Butter or Oil for the pan. (for Dairy Free use oil)

  1. In a large bowl add the egg, milk, salt and oil, combine well and set aside.
  2. In a separate bowl mix the flours, corn meal, xanthan gum, baking powder and sugar until well combined.
    Wet ingredients and dry ingredients in two separate bowls.
  3. Add the egg and milk mixture to the flour mixture.  Stir until just combined. A few lumps are a good thing.
    Wet ingredients poured into the dry ones.
  4. Heat a 10” skillet until very hot.  A sprinkle of water will form a ball and roll across the pan when it is hot enough. Test a small amount of batter on the pan to see if the flame is too high or low.  If the outside of the pancake is too dark or burnt lower the flame.  If the outside is too pale for you raise the flame.  Wait a few minutes for the pan temperature to adjust before cooking the rest of the batter.
  5. Grease the pan with butter or oil and pour 1/4 cup of batter onto the pan.
    ¼ cup of batter just poured onto a greased and very hot cast iron skillet.
  6. When the top bubbles and the edges are dry, flip the pancake and cook the other side.  Do not press down the pancake with your spatula or it will deflate.
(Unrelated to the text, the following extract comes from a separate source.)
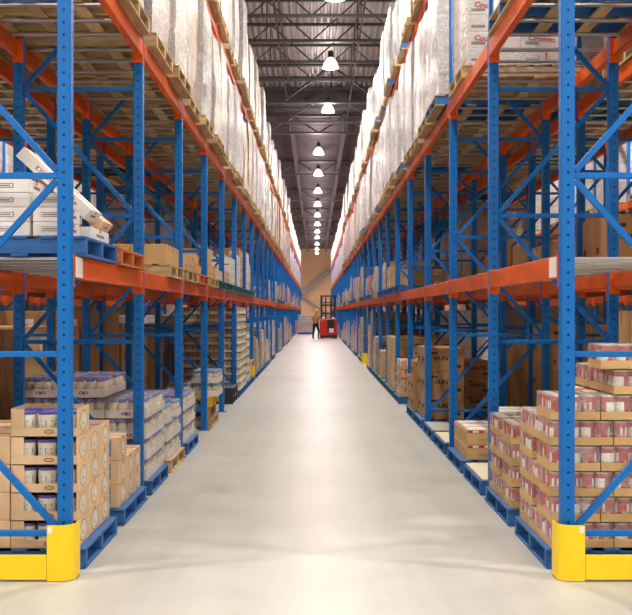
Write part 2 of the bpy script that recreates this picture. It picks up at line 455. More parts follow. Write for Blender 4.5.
# guards
def corner_guard_mesh(s):
    mb = MB(); pts = []
    # path seen from above: flat across the front, round the aisle corner, back along the aisle side
    xi, xo, yf, r, yb = 1.62, 1.458, -.115, .085, .05
    pts.append((xi, yf))
    for i in range(9):
        a = i/8*PI/2; pts.append((xo+r-r*math.sin(a), yf+r-r*math.cos(a)))
    pts.append((xo, yb))
    h, th = .34, .008; vs = []; fs = []
    for i, (px, py) in enumerate(pts):
        a = pts[max(i-1, 0)]; b = pts[min(i+1, len(pts)-1)]
        tx, ty = b[0]-a[0], b[1]-a[1]; l = math.hypot(tx, ty); nx, ny = -ty/l*th, tx/l*th
        for z in (.004, h):
            vs.append((s*px, py, z)); vs.append((s*(px-nx), py-ny, z))
    n = len(pts)
    for i in range(n-1):
        o = i*4; q = o+4
        fs += [(o, q, q+2, o+2), (o+1, o+3, q+3, q+1), (o+2, q+2, q+3, o+3), (o, o+1, q+1, q)]
    fs += [(0, 2, 3, 1), ((n-1)*4, (n-1)*4+1, (n-1)*4+3, (n-1)*4+2)]
    mb.add(vs, fs, 'yellow')
    return mb.mesh('corner guard', True)
for s in (-1, 1):
    t = tag(ob('rack_end_guard', None, None, (0, fy(0), 0)), f'yellow steel end guard bolted round the foot of the nearest {SIDE[s]} rack frame', 'guard', 'yellow rack end guards')
    ob('corner_plate', cached(('cg', s), lambda: corner_guard_mesh(s)), t)
    ob('rail', MB().bevbox((s*2.195, -.111, .088), (1.145, .012, .15), 'yellow', .004).mesh('rail'), t)
    ob('rail_end', MB().bevbox((s*2.77, -.04, .092), (.012, .18, .15), 'yellow', .004).mesh('rail end'), t)
    st = ob('sticker', MB().box((s*1.6, -.1158, .312), (.026, .001, .04), 'paper').mesh('sticker'), t); st['label'] = 'small white sticker'
    for bx in (1.5, 1.6): ob('bolt', MB().lathe([(.008, 0), (.008, .008), (.004, .011)], 10, 'plate', (s*bx, -.05, .006)).mesh('bolt'), t)
for s, ks in ((-1, (7, 10)), (1, (9, 10))):
    for k in ks:
        t = tag(ob('post_protector', None, None, (0, fy(k), 0)), f'yellow post protector at the foot of the {ORD(k)} upright on the {SIDE[s]}', 'guard', 'yellow post protectors far down the aisle')
        ob('corner_plate', cached(('cg', s), lambda: corner_guard_mesh(s)), t)

# ------------------------------------------------------------------ pallets
PALH = .135
def pal_pieces(kind):
    """[(part name, mesh key, dims, loc)] of a 1.2 x 1.02 pallet, stringers along x."""
    wd, cr = {'wood': ('wood', 'woodx'), 'blue': ('bluewood', 'bluewood'), 'bluemix': ('bluewood', 'woodx'), 'green': ('greenwood', 'greenwood'), 'orange': ('orangewood', 'orangewood')}[kind]
    out = []
    for y in (-.47, 0, .47):
        out.append(('stringer', (1.2, .06, .09), (0, y, .0645), wd))
    for i in range(7):
        out.append(('deck_board', (.12 if i in (0, 6) else .1, 1.02, .018), (-.54+i*.18, 0, .1195), cr))
    for i in range(4):
        out.append(('bottom_board', (.11, 1.02, .017), (-.545+i*.3633, 0, .0095), cr))
    return out
def pal_mesh(kind):
    mb = MB()
    for n, d, l, m in pal_pieces(kind): mb.box(l, d, m)
    return mb.mesh('pallet')
PN = {'bluemix': ('blue_pallet', 'blue and bare wood pallet'), 'wood': ('wooden_pallet', 'bare wooden pallet'), 'blue': ('blue_pallet', 'blue painted pallet'), 'green': ('green_pallet', 'teal painted pallet'), 'orange': ('wooden_pallet', 'reddish wooden pallet')}
def pallet(kind, x, y, z, label, group, parts, rz=0):
    nm = PN[kind][0]
    if parts:
        t = ob(nm, None, None, (x, y, z), (0, 0, rz))
        for n, d, l, m in pal_pieces(kind):
            ob(n, cached(('pp', d, m), lambda: MB().bevbox((0, 0, 0), d, m, .003).mesh(n)), t, l)
    else:
        t = ob(nm, cached(('pal', kind), lambda: pal_mesh(kind)), None, (x, y, z), (0, 0, rz))
    return tag(t, label, 'pallet', group)

TIER = ['floor', 'lowest beams', 'middle beams', 'top beams']
ZT = [0.0] + [z+.002 for z in LV]
def place(s, k, slot): return f"{('near', 'far')[slot]} pallet, {ORD(k)} {SIDE[s]} bay"
def slot_y(k, slot): return fy(k) + (.69 if slot == 0 else 1.86)

# ------------------------------------------------------------------ wrapped loads
def wrinkled(seed, dx, dy, h, amp, nx=9, nz=10):
    rr = random.Random(seed)
    bm = bmesh.new(); bmesh.ops.create_cube(bm, size=1)
    bmesh.ops.subdivide_edges(bm, edges=bm.edges[:], cuts=nx, use_grid_fill=True)
    from mathutils import noise
    off = Vector((rr.random()*50, rr.random()*50, rr.random()*50))
    b = 1+rr.uniform(-.02, .03); lean = rr.uniform(-.02, .02)
    for v in bm.verts:
        p = v.co.copy(); z = p.z+.5
        q = Vector((p.x*dx, p.y*dy, z*h))
        bul = 1 + .025*math.sin(z*PI)*b
        n = noise.noise_vector(q*3.2+off)*amp + noise.noise_vector(q*9+off)*amp*.35
        edge = max(abs(p.x), abs(p.y)) > .49
        q.x *= bul; q.y *= bul; q.x += lean*z
        if z > .001: q += Vector((n.x, n.y, n.z*(.5 if z > .99 else .1)))
        q.z = max(q.z, 0)
        v.co = q
    me = bpy.data.meshes.new('wrapped load'); bm.to_mesh(me); bm.free()
    me.polygons.foreach_set('use_smooth', [True]*len(me.polygons))
    try: me.set_sharp_from_angle(angle=math.radians(50))
    except Exception: pass
    return me
HV = (1.1, 1.28, 1.42, 1.52, 1.6)
def load_mesh(var, hi, m, film=False):
    def mk():
        me = wrinkled(var*31+hi, 1.1+(.014 if film else 0), .99+(.014 if film else 0), HV[hi]+(.007 if film else 0), .022 if not film else .024)
        me.materials.append(M[m]); return me
    return cached(('ld', var, hi, m, film), mk)
LOOK = {'load': 'pale', 'loadtan': 'tan', 'loadred': 'red-printed'}
def wrapped(s, x, y, z, m, hi, var, label, group, film):
    me = load_mesh(var, hi, m)
    if film:
        t = ob('wrapped_load', None, None, (x, y, z), (0, 0, R.choice((0, PI))))
        ob('goods', me, t); ob('stretch_film', load_mesh(var, hi, 'film', True), t)
    else:
        t = ob('wrapped_load', me, None, (x, y, z), (0, 0, R.choice((0, PI))))
    return tag(t, label, 'load', group)

# ------------------------------------------------------------------ cartons
def carton_mesh(w, d, h, m, style):
    mb = MB().bevbox((0, 0, h/2), (w, d, h), m, .005)
    e = .0012
    mb.box((0, 0, h), (w*.98, .05, e), 'tape')
    mb.box((-w/2, 0, h*.86), (e, .05, h*.26), 'tape'); mb.box((w/2, 0, h*.86), (e, .05, h*.26), 'tape')
    if style == 'print':
        for sg in (-1, 1):
            mb.box((-w*.28, sg*d/2, h*.78), (w*.22, e, h*.08), 'ink'); mb.box((w*.3, sg*d/2, h*.22), (w*.24, e, h*.12), 'ink')
            mb.box((sg*w/2, d*.28, h*.3), (e, d*.2, h*.14), 'ink')
    if style == 'label':
        for sg in (-1, 1):
            mb.box((sg*w/2, 0, h*.45), (e, d*.3, h*.4), 'paper'); mb.box((sg*w/2*1.002, 0, h*.5), (e, d*.2, h*.07), 'ink')
            mb.box((w*.22, sg*d/2, h*.45), (w*.24, e, h*.42), 'paper'); mb.box((w*.22, sg*d/2*1.003, h*.45), (w*.16, e, h*.09), 'redink')
    if style == 'picture':
        for sg in (-1, 1):
            mb.box((w*.25, sg*d/2, h*.5), (w*.26, e, h*.6), 'paper'); mb.box((w*.2, sg*d/2*1.003, h*.45), (w*.08, e, h*.42), 'blueink')
            mb.box((w*.3, sg*d/2*1.003, h*.38), (w*.07, e, h*.28), 'redink')
    if style == 'white':
        for sg in (-1, 1):
            mb.box((0, sg*d/2, h*.5), (w*.5, e, h*.34), 'greyink'); mb.box((0, sg*d/2*1.003, h*.5), (w*.46, e, h*.22), 'paper'); mb.box((0, sg*d/2*1.006, h*.5), (w*.4, e, h*.1), 'greyink')
            mb.box((sg*w/2, 0, h*.5), (e, d*.4, h*.2), 'greyink')
    return mb.mesh('carton')

def stack(cx, y0, z, nx, ny, counts, w, d, h, s, fn, gap=.008):
    """cx: centre of the pallet; counts(ix, iy) -> layers. ix counts from the aisle, iy from the camera."""
    for ix in range(nx):
        for iy in range(ny):
            for iz in range(counts(ix, iy)):
                x = cx - s*((nx-1)/2-ix)*(w+gap)
                fn(x+R.uniform(-.002, .002), y0+d/2+iy*(d+gap), z+iz*(h+.002), ix, iy, iz)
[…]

    Pancake after cooking about a minute.  Note the bubbles and the dry edge.
    Ready to flip.

    Pancake flipped over to cook on the other side.
  7. Repeat this process until all the batter is used.  Serve the pancakes as they cook for the best texture.  If you want to serve them all together, then keep the pancakes warm in the oven.  Spread the cooked pancakes out on a baking sheet in one layer.  If pancakes are piled on top of each other they get soggy and dense.
  8. Serve with butter and real maple syrup, my favorite, or with toppings of your choice. Enjoy!